Eyes Wide Shut: Power and Creative Visual Counter-Conducts in the Battle for Syria
The uprising in Syria beginning in March 2011 gave rise to an outburst of novel visual forms of protest and dissent. Through a plethora of visual technologies such as cartoons, short-films, posters, paintings, street art and flash mob happenings, Syrian artists and activists were directly targeting the regime and carving out novel modes of being seen and visually represented. From the beginning the visual thus took center stage. The graffiti painted by 15 youngsters on a public wall in Dara’a in March (the people want the regime to fall) can itself be seen as a vivid example of the inter-connectedness between counter-conduct and making something visible in public space.
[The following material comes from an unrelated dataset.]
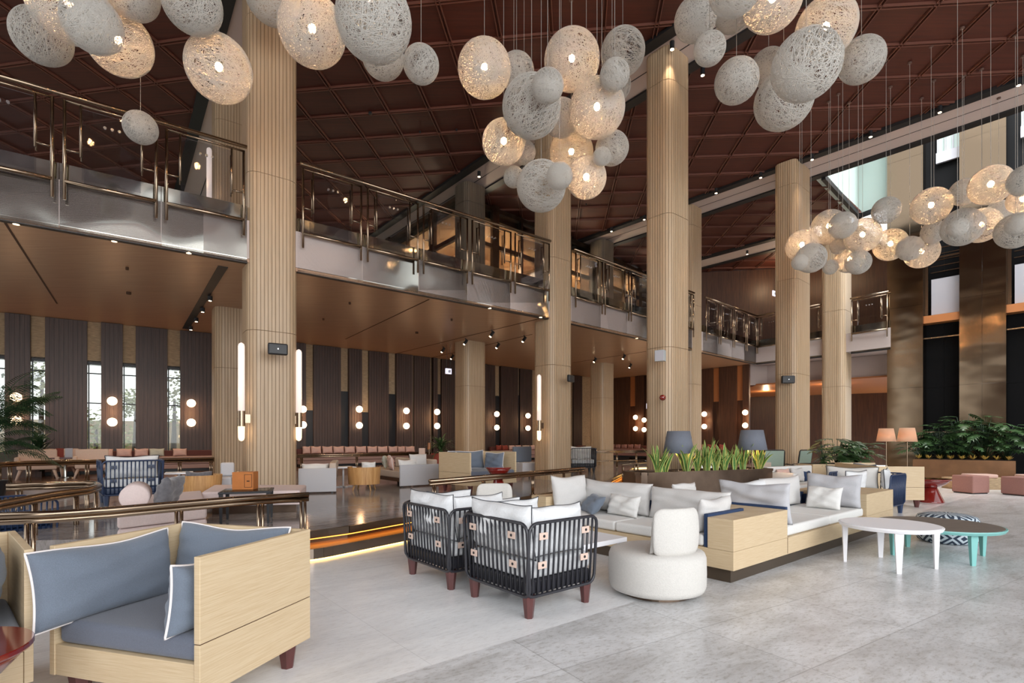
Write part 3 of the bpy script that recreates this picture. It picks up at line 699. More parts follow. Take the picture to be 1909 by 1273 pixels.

Similarly, from early on street protesters in the thousands were filming themselves with cell phones, not only to document how many were actually present at demonstrations- countering the regime’s consistent narrative that they were only few - but also as an act of visual defiance against an authoritarian power, which relentlessly had produced an ever present fear of being seen. The cell phone held high was a visual exclamation. I’m making myself visible as a dissenting political subject!
In this new article in Global Society Helle Malmvig offers a conceptualization of a specific form of resistance in the Syrian uprising and it proposes an analytical framework to study these practices, linking two emerging fields within the social sciences: those of visuality and counter-conduct.